Mestre de Princeton: é falácia a ideia de que big tech se preocupa com liberdade de expressão

05 julho 2025 às 21h01

COMPARTILHAR
Qual é a maior piada do século 21? A rigor, não sei qual é a maior. Mas uma delas não tem graça, sem dúvida: trata-se da “ideia” de que as big techs — Google, Meta (Facebook, Instagram), X etc — “defendem” a liberdade de expressão.
As big techs só defendem, na prática, uma coisa: sua liberdade de fazer negócios a qualquer custo. Se o capital estiver se reproduzindo, mesmo com a divulgação das maiores barbaridades, empresários da estirpe de Elon Musk e Mark Zuckerberg não darão a mínima.
Então, a decisão do Supremo Tribunal Federal, que passa a penalizar as big techs — pelas postagens criminosas em suas redes, tornando-as corresponsáveis —, é justa e vai acabar por se tornar modelar para outros países.
O STF avançou, ante a inércia do Congresso. Este, sob pressão das transnacionais e da direita política, negligenciou a questão.
Na terça-feira, 3, a jornalista Lúcia Guimarães publicou um misto de reportagem e resenha, sob o título de “Liberdade de expressão sem limites é uma falácia, diz professor de Princeton”, na “Folha de S. Paulo”. Trata-se de uma melhores textos da semana passada.
Fara Dabhoiwala vai lançar em agosto o livro “O Que É Liberdade de Expressão? Uma História de uma Ideia Perigosa” (“What Is Free Speech? A History of a Dangerous Idea”). É o mote do texto de Lúcia Guimarães.
É decisivo “compreender que a onda autoritária” do século 21 “não é inédita e não pode ser enfrentada sem uma regulação do ecossistema digital”, postula Dabhoiwala. Os libertários totais não sabem do que estão falando, sugere o scholar.

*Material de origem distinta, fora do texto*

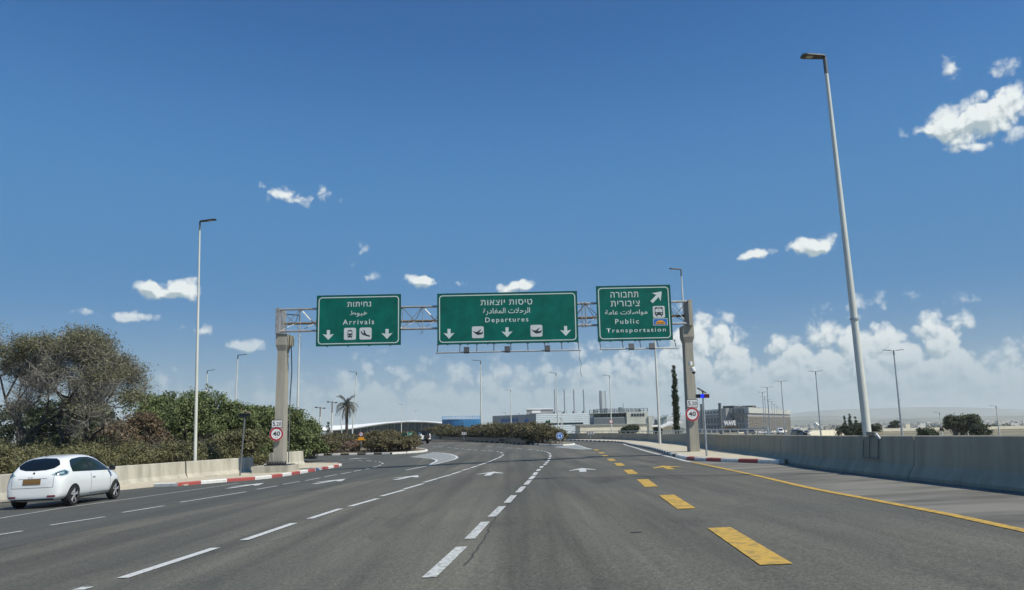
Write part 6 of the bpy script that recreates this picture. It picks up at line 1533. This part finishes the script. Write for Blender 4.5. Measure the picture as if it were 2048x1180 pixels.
# distant town, trees and hills
def boxes(n, xr, yr, seed):
    rg = np.random.RandomState(seed); b = MB()
    for i in range(n):
        y = rg.uniform(*yr); x = rg.uniform(*xr) * y; w_, d, h_ = rg.uniform(6, 22), rg.uniform(6, 14), rg.uniform(3, 9); z = terrain(x, y) - 1
        b.box(x - w_ / 2, x + w_ / 2, y, y + d, z, z + 1 + h_)
    return b
o = boxes(700, (-.75, .75), (1100, 3600), 3).build('distant_town', M['city']); tag(o, 'pale scattered houses of the distant town on the plain', 'town', kind='stuff')
n = 2600; rg_ = np.random.RandomState(6); yy = rg_.uniform(800, 3300, n); xx = rg_.uniform(-.8, .8, n) * yy
bl = np.stack([xx, yy, np.array([terrain(a, c_) for a, c_ in zip(xx, yy)]) + 2.0, rg_.uniform(4, 14, n), rg_.uniform(4, 10, n), rg_.uniform(2.0, 4.5, n)], 1)
P, N, S = cloud(bl, 42000, 1.5, clump=1.4, shell=.5)
tag(link('distant_trees', quads_mesh('distant_trees', P, N, S, M['leaf_dark'])), 'dark belts of far trees between the distant houses', 'trees', kind='stuff')
def hills(Y, prof, seed, depth=900):
    rg = np.random.RandomState(seed); nx = 260; X_ = np.linspace(-1.25 * Y, 1.25 * Y, nx); ph = rg.uniform(0, 6, 9); V = []
    rows = [(0, 0), (.18, .35), (.36, .8), (.5, 1.0), (.75, .7), (1, 0)]
    for fy, fz in rows:
        for x in X_:
            u_ = x / Y
            h_ = prof + sum(prof * .26 / (1 + i * .55) * math.sin(u_ * (2.2 * (i + 1) ** 1.35) + ph[i] + fy * .8) for i in range(9)) * (.8 + .2 * fz)
            h_ *= .62 + .38 * ss(-.1, .55, u_)
            V.append((x, Y + fy * depth, terrain(0, Y) - 6 + max(1, h_) * fz))
    b = MB(); b.add(V, [(j * nx + i, j * nx + i + 1, (j + 1) * nx + i + 1, (j + 1) * nx + i) for j in range(len(rows) - 1) for i in range(nx - 1)])
    tag(b.build('hills', M['hill'], smooth='all'), kind='structure')
hills(3900, 36, 1); hills(5600, 68, 2, 1400); hills(8000, 122, 5, 2000)
# ---------------------------------------------------------------- air
hz = MB().box(-11000, 11000, -120, 13000, -26, 215).build('haze', None or mat('unused_haze', (1, 1, 1)))
hm = bpy.data.materials.new('haze'); hm.use_nodes = True; ht = hm.node_tree; ht.nodes.clear()
vo = ht.nodes.new('ShaderNodeVolumePrincipled'); vo.inputs['Color'].default_value = (.90, .97, .98, 1); vo.inputs['Density'].default_value = .00013; vo.inputs['Anisotropy'].default_value = .1
oo = ht.nodes.new('ShaderNodeOutputMaterial'); ht.links.new(vo.outputs[0], oo.inputs['Volume'])
hz.data.materials.clear(); hz.data.materials.append(hm); tag(hz, kind='stuff')
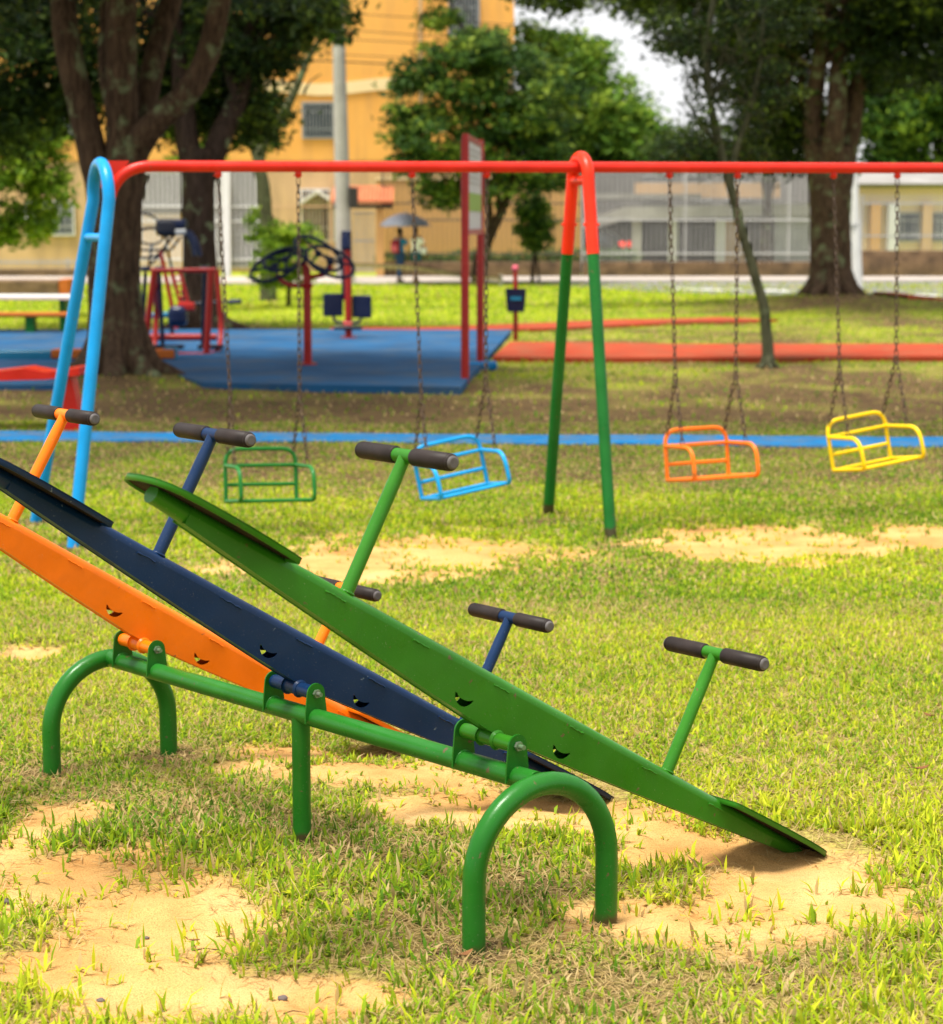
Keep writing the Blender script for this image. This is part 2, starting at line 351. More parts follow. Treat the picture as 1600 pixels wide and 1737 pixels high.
# ground material -----------------------------------------------------------
def ground_mat():
    m, nt, b = newmat('ground_soil'); L = nt.links
    tc = N(nt, 'ShaderNodeTexCoord'); P = tc.outputs['Object']
    def noise(s, d=5, r=.6):
        n = N(nt, 'ShaderNodeTexNoise', Scale=s, Detail=float(d), Roughness=r); L.new(P, n.inputs['Vector']); return n.outputs[0]
    sand = N(nt, 'ShaderNodeAttribute', attribute_name='sand').outputs['Fac']
    dirt = N(nt, 'ShaderNodeAttribute', attribute_name='dirt').outputs['Fac']
    # sand: tan with darker damp clouds and grains
    s1 = ramp(nt, noise(2.5, 6), [(.28, (.38, .19, .058)), (.5, (.54, .315, .11)), (.72, (.62, .40, .17))])
    s2 = ramp(nt, noise(260, 2, .7), [(.30, (.42, .34, .28)), (.44, (.86, .83, .80)), (.7, (1.12, 1.12, 1.12))])
    ms = N(nt, 'ShaderNodeMixRGB', blend_type='MULTIPLY'); ms.inputs[0].default_value = .85; L.new(s1.outputs[0], ms.inputs[1]); L.new(s2.outputs[0], ms.inputs[2])
    # thatch below the grass: dry litter with green
    t1 = ramp(nt, noise(45, 6, .75), [(.32, (.08, .05, .016)), (.45, (.22, .17, .05)), (.57, (.34, .30, .07)), (.70, (.26, .32, .02))])
    # far grass colours
    t2 = ramp(nt, noise(1.3, 7, .65), [(.3, (.20, .23, .014)), (.5, (.27, .33, .018)), (.7, (.35, .39, .03))])
    geo = N(nt, 'ShaderNodeSeparateXYZ'); L.new(P, geo.inputs[0])
    mr = N(nt, 'ShaderNodeMapRange'); mr.inputs['From Min'].default_value = 11; mr.inputs['From Max'].default_value = 40; L.new(geo.outputs['Y'], mr.inputs['Value'])
    mt = N(nt, 'ShaderNodeMixRGB'); L.new(mr.outputs[0], mt.inputs[0]); L.new(t1.outputs[0], mt.inputs[1]); L.new(t2.outputs[0], mt.inputs[2])
    # brown trodden soil
    d1 = ramp(nt, noise(5, 7, .7), [(.3, (.045, .026, .012)), (.5, (.10, .062, .028)), (.7, (.15, .11, .035))])
    md = N(nt, 'ShaderNodeMixRGB'); L.new(dirt, md.inputs[0]); L.new(mt.outputs[0], md.inputs[1]); L.new(d1.outputs[0], md.inputs[2])
    # sand edge broken by noise
    ad = N(nt, 'ShaderNodeMath', operation='ADD'); L.new(sand, ad.inputs[0]); L.new(noise(14, 6, .7), ad.inputs[1])
    mr2 = N(nt, 'ShaderNodeMapRange'); mr2.inputs['From Min'].default_value = .72; mr2.inputs['From Max'].default_value = 1.12; L.new(ad.outputs[0], mr2.inputs['Value'])
    mf = N(nt, 'ShaderNodeMixRGB'); L.new(mr2.outputs[0], mf.inputs[0]); L.new(md.outputs[0], mf.inputs[1]); L.new(ms.outputs[0], mf.inputs[2])
    L.new(mf.outputs[0], b.inputs['Base Color']); b.inputs['Roughness'].default_value = 1.0; b.inputs['Specular IOR Level'].default_value = .1
    bp = N(nt, 'ShaderNodeBump', Strength=.55, Distance=.03); L.new(noise(9, 8, .62), bp.inputs['Height'])
    bp2 = N(nt, 'ShaderNodeBump', Strength=.5, Distance=.004); L.new(noise(180, 3, .6), bp2.inputs['Height']); L.new(bp.outputs[0], bp2.inputs['Normal'])
    L.new(bp2.outputs[0], b.inputs['Normal'])
    return m
M['ground'] = ground_mat()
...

Responsabilizar a Meta, o Google, o X, o Telegram — entre outras big techs — é crucial para conter os excessos nas redes.
As postagens individuais — que vão se tornando coletivas (até movimentos), com os estímulos e facilidades — não devem ser atribuídas, em termos judiciais, apenas aos responsáveis diretos, mas também àqueles que as divulgam, multiplicam e faturam (muito) dinheiro.
Dabhoiwala assinala que “a linguagem é importante e um slogan como ‘sufocar a inovação’ é linguagem-código das empresas”.
O doctor de Princeton diz que as plataformas têm seus sistemas de regulação. “Elas são plataformas de censura. Seus algoritmos estão sempre amplificando uma coisa, rebaixando outra. Elas são curadoras ativas.”
“O que não funciona é esperar que” as plataformas digitais “façam autorregulação”. Meta, Google, X, Telegram, TikTok faturam alto com o caos que — se não criam diretamente — incentivam, manipulam e sedimentam.

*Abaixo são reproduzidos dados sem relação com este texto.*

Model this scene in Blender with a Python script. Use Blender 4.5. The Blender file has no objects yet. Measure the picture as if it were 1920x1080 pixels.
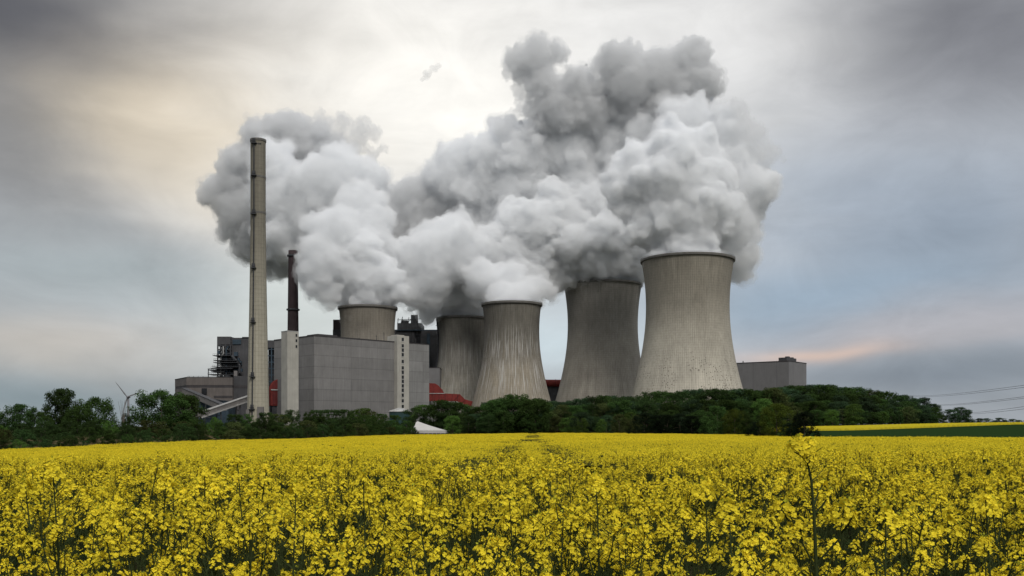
import bpy, math, random
import numpy as np
from mathutils import Vector, Matrix, Euler, noise as mnoise

R = math.radians
rng = np.random.default_rng(11)
random.seed(11)
SC = bpy.context.scene
COL = SC.collection

# ------------------------------------------------------------------ camera
EYE = 1.72
FPX, HY = 1800.0, 800.0            # focal length and horizon row of the photograph, in its pixels
cam_d = bpy.data.cameras.new("camera")
cam_d.sensor_width = 36.0
cam_d.lens = 36.0 * FPX / 1920.0
cam_d.shift_y = (HY - 540.0) / 1920.0
cam_d.clip_start = 0.05
cam_d.clip_end = 30000
cam = bpy.data.objects.new("camera", cam_d)
COL.objects.link(cam)
cam.location = (0, 0, EYE)
cam.rotation_euler = (R(90), 0, 0)
SC.camera = cam

def at(px, py, D):
    return Vector(((px - 960.0) / FPX * D, D, EYE + (HY - py) / FPX * D))
def X(px, D): return (px - 960.0) / FPX * D
def Z(py, D): return EYE + (HY - py) / FPX * D

# ------------------------------------------------------------------ render settings
BACK_SKY = 0.55
SUN_AZ, SUN_EL = 162.0, 45.0
v = SC.view_settings
SC.display_settings.display_device = 'sRGB'
v.view_transform = 'Standard'
v.look = 'None'
v.exposure = 0.35
v.gamma = 1.0
v.use_curve_mapping = False
SC.render.engine = 'CYCLES'
cy = SC.cycles
cy.use_denoising = True
cy.max_bounces = 20
cy.diffuse_bounces = 3
cy.glossy_bounces = 2
cy.transmission_bounces = 3
cy.transparent_max_bounces = 8
cy.volume_bounces = 16
cy.sample_clamp_indirect = 6.0
cy.use_adaptive_sampling = True
cy.adaptive_threshold = 0.015

# ------------------------------------------------------------------ node helpers
class NT:
    def __init__(s, tree):
        s.t = tree; s.n = tree.nodes; s.l = tree.links
    def put(s, sock, val):
        if val is None: return
        if hasattr(val, 'is_output') or isinstance(val, bpy.types.NodeSocket): s.l.new(val, sock)
        else:
            if sock.type == 'RGBA' and len(val) == 3: val = (*val, 1)
            sock.default_value = val
    def math(s, op, a, b=None, c=None, clamp=False):
        n = s.n.new('ShaderNodeMath'); n.operation = op; n.use_clamp = clamp
        for i, x in enumerate((a, b, c)):
            if x is not None: s.put(n.inputs[i], x)
        return n.outputs[0]
    def vmath(s, op, a, b=None):
        n = s.n.new('ShaderNodeVectorMath'); n.operation = op
        s.put(n.inputs[0], a)
        if b is not None: s.put(n.inputs[1], b)
        return n.outputs['Value'] if op in ('LENGTH', 'DOT_PRODUCT') else n.outputs[0]
    def mix(s, f, a, b, mode='MIX'):
        n = s.n.new('ShaderNodeMix'); n.data_type = 'RGBA'; n.blend_type = mode
        s.put(n.inputs[0], f); s.put(n.inputs[6], a); s.put(n.inputs[7], b)
        return n.outputs[2]
    def noise(s, vec, scale, detail=4, rough=0.55, dim='3D', lac=2.0, dist=0.0):
        n = s.n.new('ShaderNodeTexNoise'); n.noise_dimensions = dim
        if vec is not None: s.l.new(vec, n.inputs['Vector'])
        n.inputs['Scale'].default_value = scale; n.inputs['Detail'].default_value = detail
        n.inputs['Roughness'].default_value = rough; n.inputs['Lacunarity'].default_value = lac
        n.inputs['Distortion'].default_value = dist
        return n
    def ramp(s, f, stops):
        n = s.n.new('ShaderNodeValToRGB'); s.put(n.inputs[0], f)
        e = n.color_ramp.elements
        while len(e) < len(stops): e.new(0.5)
        for el, (p, c) in zip(e, stops):
            el.position = p
            el.color = (c, c, c, 1) if not hasattr(c, '__len__') else (*c, 1)
        return n.outputs[0]
    def mapr(s, f, a, b, c, d, smooth=False):
        n = s.n.new('ShaderNodeMapRange')
        if smooth: n.interpolation_type = 'SMOOTHSTEP'
        s.put(n.inputs[0], f)
        for i, x in enumerate((a, b, c, d)): n.inputs[i + 1].default_value = x
        return n.outputs[0]
    def sep(s, vec):
        n = s.n.new('ShaderNodeSeparateXYZ'); s.l.new(vec, n.inputs[0]); return n.outputs
    def comb(s, x, y, z):
        n = s.n.new('ShaderNodeCombineXYZ')
        for i, a in enumerate((x, y, z)): s.put(n.inputs[i], a)
        return n.outputs[0]

# ------------------------------------------------------------------ world: overcast evening sky over a clear Nishita sky
W = bpy.data.worlds.new("World")
SC.world = W
W.use_nodes = True
w = NT(W.node_tree)
w.n.clear()
out = w.n.new('ShaderNodeOutputWorld')
bg = w.n.new('ShaderNodeBackground')
w.l.new(bg.outputs[0], out.inputs[0])
bg.inputs[1].default_value = 0.1
sky = w.n.new('ShaderNodeTexSky')
sky.sky_type = 'NISHITA'
sky.sun_disc = False
sky.sun_elevation = R(SUN_EL)
sky.sun_rotation = R(SUN_AZ)
tc = w.n.new('ShaderNodeTexCoord')
d = w.vmath('NORMALIZE', tc.outputs['Generated'])
dx, dy, dz = w.sep(d)
az0 = w.math('MULTIPLY', w.math('ARCTAN2', dx, dy), 57.29578)
el0 = w.math('MULTIPLY', w.math('ARCSINE', dz), 57.29578)
# cloud deck: streaks stretched along the horizon warp the bearings used below
st = w.comb(w.math('MULTIPLY', az0, 0.045), w.math('MULTIPLY', el0, 0.13), 0.0)
n1 = w.noise(st, 1.1, 3, 0.5)
n2 = w.noise(w.vmath('ADD', st, (7.3, 2.1, 0.4)), 0.9, 3, 0.5)
n3 = w.noise(w.comb(w.math('MULTIPLY', az0, 0.06), w.math('MULTIPLY', el0, 0.22), 3.0), 1.5, 6, 0.55)
az = w.math('ADD', az0, w.math('MULTIPLY', w.math('SUBTRACT', n1.outputs[0], 0.5), 16.0))
el = w.math('ADD', el0, w.math('MULTIPLY', w.math('SUBTRACT', n2.outputs[0], 0.5), 6.0))

def bearing(px, py):
    a = math.atan((px - 960) / FPX)
    return math.degrees(a), math.degrees(math.atan((HY - py) / FPX * math.cos(a)))
K = 10.0     # cloud radiance is written at strength 1 and scaled to the 0.1 background
def srgb(r, g, b):
    f = lambda c: (c / 255 / 12.92) if c <= 10 else ((c / 255 + 0.055) / 1.055) ** 2.4
    return (f(r), f(g), f(b))
def kc(rgb): return tuple(K * c for c in srgb(*rgb))
def gauss(px, py, sx, sy):
    a, e = bearing(px, py)
    sa, se = sx / FPX * 57.3, sy / FPX * 57.3
    u = w.math('MULTIPLY', w.math('SUBTRACT', az, a), 1 / sa)
    q = w.math('MULTIPLY', w.math('SUBTRACT', el, e), 1 / se)
    r2 = w.math('ADD', w.math('MULTIPLY', u, u), w.math('MULTIPLY', q, q))
    return w.math('EXPONENT', w.math('MULTIPLY', r2, -1.0))
# vertical layering of the deck, then patches of thicker and thinner cloud
base = w.ramp(w.mapr(el, -3, 60, 0, 1), [
    (0.00, kc((140, 145, 150))), (0.10, kc((152, 158, 166))), (0.24, kc((168, 174, 182))),
    (0.42, kc((176, 178, 181))), (0.70, tuple(K * c for c in (0.62, 0.63, 0.65))), (1.0, tuple(K * c for c in (0.85, 0.86, 0.88)))])
colr = base
PATCH = [  # px, py, sx, sy, colour, weight
    (680, 190, 600, 360, (222, 218, 210), 0.85),
    (310, 230, 240, 150, (232, 216, 188), 0.9),
    (860, 200, 360, 210, (236, 233, 226), 0.85),
    (1250, 60, 380, 150, (222, 221, 219), 0.7),
    (30, 40, 320, 220, (70, 70, 75), 0.95),
    (0, 330, 170, 170, (112, 111, 110), 0.75),
    (1910, 20, 330, 170, (100, 100, 105), 0.85),
    (120, 640, 330, 55, (184, 174, 162), 0.7),
    (160, 520, 360, 65, (146, 155, 157), 0.75),
    (100, 735, 360, 60, (112, 126, 133), 0.9),
    (1680, 440, 280, 130, (134, 145, 158), 0.9),
    (1520, 560, 280, 65, (132, 149, 165), 0.85),
    (1050, 620, 200, 70, (186, 200, 206), 0.7),
    (560, 560, 160, 120, (190, 196, 192), 0.7),
    (1740, 620, 300, 40, (164, 158, 160), 0.6),
    (1545, 655, 165, 17, (216, 186, 168), 0.75),
    (1750, 715, 380, 50, (112, 121, 132), 0.85),
]
for px, py, sx, sy, c, wt in PATCH:
    colr = w.mix(w.math('MULTIPLY', gauss(px, py, sx, sy), wt), colr, kc(c))
n4 = w.noise(w.comb(w.math('MULTIPLY', az0, 0.06), w.math('MULTIPLY', el0, 0.10), 9.0), 2.6, 6, 0.6, dist=0.6)
streak = w.math('MULTIPLY', w.mapr(n3.outputs[0], 0.25, 0.75, 0.92, 1.07), w.mapr(n4.outputs[0], 0.28, 0.72, 0.88, 1.10))
colr = w.mix(1.0, colr, w.comb(streak, streak, streak), 'MULTIPLY')
# the unseen sky behind the camera is dimmed to shade surfaces facing it
back = w.mapr(dy, -0.6, 0.35, BACK_SKY, 1.0, True)
colr = w.mix(1.0, colr, w.comb(back, back, back), 'MULTIPLY')
final = w.mix(0.96, sky.outputs[0], colr)
w.l.new(final, bg.inputs[0])

sun_d = bpy.data.lights.new("sun", 'SUN')
sun_d.energy = 1.75
sun_d.angle = R(25)
sun_d.color = (1.0, 0.96, 0.90)
sun = bpy.data.objects.new("sun", sun_d)
COL.objects.link(sun)
sun.rotation_euler = (R(90 - SUN_EL), 0, R(180 - SUN_AZ))

# ------------------------------------------------------------------ materials
MATS = {}
def newmat(name):
    m = bpy.data.materials.new(name); m.use_nodes = True
    t = NT(m.node_tree); t.n.clear()
    o = t.n.new('ShaderNodeOutputMaterial')
    MATS[name] = m
    return m, t, o
def principled(t, o, col, rough=0.8, bump=None, spec=0.3, metal=0.0, bstr=0.5, bdist=0.2):
    p = t.n.new('ShaderNodeBsdfPrincipled')
    t.put(p.inputs['Base Color'], col)
    p.inputs['Roughness'].default_value = rough
    p.inputs['Specular IOR Level'].default_value = spec
    p.inputs['Metallic'].default_value = metal
    if bump is not None:
        b = t.n.new('ShaderNodeBump'); b.inputs['Strength'].default_value = bstr; b.inputs['Distance'].default_value = bdist
        t.put(b.inputs['Height'], bump); t.l.new(b.outputs[0], p.inputs['Normal'])
    t.l.new(p.outputs[0], o.inputs[0])
    return p
def rough_mat(name, rgb, var=0.25, scale=0.3, rough=0.75, spec=0.3, streak=True, metal=0.0):
    """painted or raw surface with blotchy wear and rain streaks"""
    m, t, o = newmat(name)
    c = t.n.new('ShaderNodeTexCoord').outputs['Object']
    n = t.noise(c, scale, 6, 0.6)
    f = t.mapr(n.outputs[0], 0.3, 0.7, 1 - var, 1 + var)
    if streak:
        x, y, z = t.sep(c)
        s2 = t.noise(t.comb(t.math('MULTIPLY', x, 1.2), t.math('MULTIPLY', y, 1.2), t.math('MULTIPLY', z, 0.06)), 0.8, 4, 0.6)
        f = t.math('MULTIPLY', f, t.mapr(s2.outputs[0], 0.3, 0.7, 1 - var * .6, 1 + var * .6))
    col = t.mix(1.0, rgb, t.comb(f, f, f), 'MULTIPLY')
    principled(t, o, col, rough, n.outputs[0], spec, metal, 0.15, 0.1)
    return m
rough_mat('steel_dark', (0.045, 0.047, 0.052), 0.35, 0.2)
rough_mat('steel_blue', (0.035, 0.055, 0.075), 0.35, 0.2)
rough_mat('cladding_dark', (0.060, 0.060, 0.064), 0.22, 0.12)
rough_mat('cladding_brown', (0.125, 0.110, 0.103), 0.18, 0.10)
rough_mat('cladding_band', (0.050, 0.046, 0.048), 0.2, 0.2)
rough_mat('glass_dark', (0.018, 0.019, 0.022), 0.2, 0.5, rough=0.25, spec=0.5)
rough_mat('tower_white', (0.375, 0.362, 0.325), 0.12, 0.15)
rough_mat('stack_brown', (0.036, 0.024, 0.026), 0.25, 0.15)
rough_mat('duct_red', (0.155, 0.022, 0.018), 0.30, 0.25)
rough_mat('duct_red_dark', (0.10, 0.016, 0.016), 0.3, 0.2)
rough_mat('galvanised', (0.34, 0.34, 0.33), 0.2, 0.4, rough=0.5)
rough_mat('gallery_grey', (0.16, 0.15, 0.145), 0.2, 0.3)
rough_mat('gallery_pale', (0.26, 0.255, 0.245), 0.2, 0.3)
rough_mat('rail_white', (0.62, 0.61, 0.58), 0.12, 0.4)
rough_mat('tank_green', (0.022, 0.052, 0.052), 0.2, 0.4)
rough_mat('tent_white', (0.42, 0.41, 0.39), 0.08, 0.5, streak=False)
rough_mat('turbine_white', (0.17, 0.17, 0.18), 0.05, 0.3)
rough_mat('wire_metal', (0.09, 0.09, 0.10), 0.1, 0.3, streak=False)
rough_mat('bark', (0.06, 0.048, 0.036), 0.3, 1.5)
rough_mat('wood_grey', (0.14, 0.12, 0.10), 0.3, 1.5)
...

A punição ao comediante Léo Lins pela Justiça brasileira não agradou Dabhoiwala. Não porque aprove o que o artista patropi fala, e sim porque “as plataformas que amplificaram seu stand-up tão odioso quanto medíocre seguem impunes”.
O mestre dos Estados Unidos — no momento, em Cambridge — leu com atenção “sobre as tentativas de intimidar Alexandre de Moraes”, ministro do Supremo Tribunal Federal. “Os interesses dos donos da maioria dos meios de massa não são aliados aos do público”, frisa.
“Mas o agravante agora é que as empresas são transnacionais e cresceram depois de, no final do século 20, ter havido uma radicalização libertária da noção de liberdade de expressão. É uma ideia que está fora do compasso com o resto do mundo”, acrescenta o pesquisador.
Dabhoiwala sugere que é preciso escapar da armadilha de platitudes como “a solução para más ideias é mais liberdade de expressão”. É uma espécie de jovelha tolice.

O historiador, na síntese de Lúcia Guimarães, “lamenta que jornalistas reduzam a questão a um embate contra a censura imposta por governadores incomodados, uma agressão ‘à natureza espontânea’ da liberdade de fala”. Por sinal, a “Folha de S. Paulo” e o “Estadão” são os jornais tropicais que caíram na armadilha das big techs.
O mestre de Princeton postula “que a ideia de um mercado livre de ideias, onde vale toda forma de fala, é uma falácia que, historicamente, não produziu nem democracia nem mais verdade”.
Britânico-americano de origem parsi, Dabhoiwala, professor do História da Universidade de Princeton, é autor do livro “As Origens do Sexo — Uma História da Primeira Revolução Sexual” (Biblioteca Azul, 688 páginas), publicado no Brasil em 2013.